En estas semanas se presentó un hecho inédito en algunas escuelas: cartulinas presuntamente de grupos narcotraficantes, denunciando y amenazando a sus rivales. Ese tipo de materiales, mal escritos, descuidados, son comunes; a veces aparecen pegadas a los cuerpos de los victimados, en jardines o espacios públicos. Pero las escuelas no habían sido elegidas para intimidaciones.
La educación es siempre una apuesta por la paz, la formación ciudadana, la convivencia y la civilidad.
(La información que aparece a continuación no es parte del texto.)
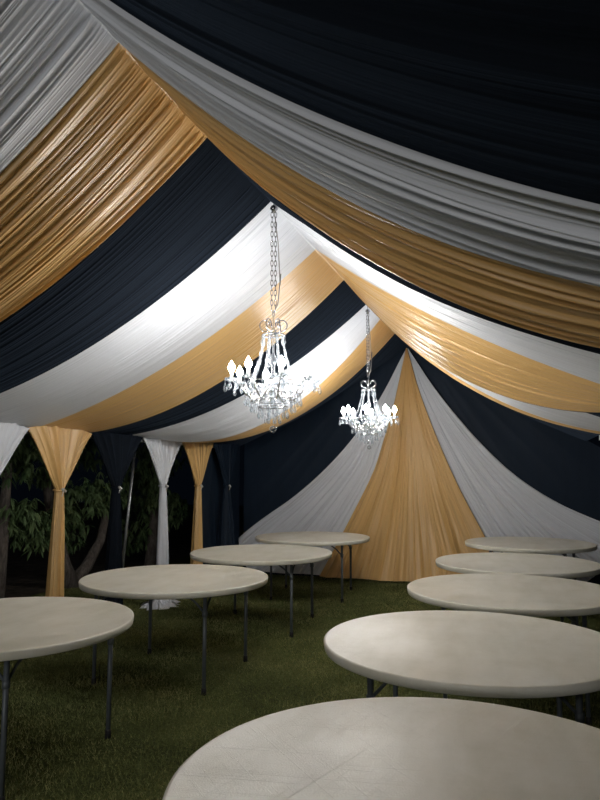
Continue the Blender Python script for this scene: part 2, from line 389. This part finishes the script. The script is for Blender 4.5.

Para cumplir su cometido, debe estar abrigada ella y tener certidumbre de seguridad
La decisión de las autoridades de la primera escuela en la que aparecieron fue inmediata: suspensión de actividades, abandono del plantel y retorno a las clases remotas, mientras el edificio era resguardado por militares. Otra cartulina en un centro de enseñanza secundaria amenazó a un directivo. Los medios locales tomaron el asunto y consultaron a padres y madres, maestros y el sindicato magisterial. Las respuestas son calcadas: temores, incertidumbre y exigencia de seguridad al gobierno. La contestación oficial es demagogia pura.
¿Es posible enseñar en entornos así? ¿Pueden tener alguna tranquilidad mamás y papás, el magisterio y los propios estudiantes, sabiendo que puede ocurrir algún incidente violento, en una ciudad donde hay ejecuciones en avenidas concurridas y a cualquier hora?
La educación es siempre una apuesta por la paz, la formación ciudadana, la convivencia y la civilidad. Para cumplir su cometido, debe estar abrigada ella y tener certidumbre de seguridad en el entorno. Las escuelas no podrán ser islas seguras en un archipiélago de violencia, parafraseando a Rafaelle Simone. O no lo podrán ser todo el tiempo y en cualquier circunstancia. No lo están siendo ya.
Si la escuela es el espacio republicano más relevante en la construcción de ciudadanía, su protección es una acción pública de prioridad máxima. Como sabemos, el presente de las escuelas es el futuro de las sociedades: ¿Este clima turbio y violento queremos perpetuar en nuestras escuelas y sociedades?
No hay una solución mágica, instantánea ni definitiva para el problema de la violencia social, menos desde el territorio de la escuela, pero soslayarla como realidad con una dimensión pedagógica, o profundizar inercias, puede conducir a una indefensión peligrosa también para los propósitos educativos.
A la acción gubernamental, insustituible y exigible, deben acompañarla estrategias novedosas en el clima escolar. Una intervención de sus protagonistas es también deseable. Maestros y directivos por un lado; estudiantes y maestros en otro ámbito, y todos ellos con las familias.
Escuela y violencia son antitéticos en una sociedad democrática. Aunque diferentes manifestaciones de violencias afloren en los centros escolares, no deben tener cabida y, cuando ocurran, la acción debe ser justa, oportuna y sensible. Todavía estamos lejos de lograrlo: mientras escribo los párrafos finales, leo que una estudiante de secundaria (14 años) murió a consecuencia de los golpes con piedra propinados por una compañera a la salida de clases.
Al desafío de la violencia e inseguridad en sus dimensiones económica, social y policíaca, debemos agregarle el componente pedagógico que reclama a la escuela, y a la sociedad, una determinación que salve del naufragio. El problema es social, pero desde el corazón de la escuela debemos intentar lo hoy impensado.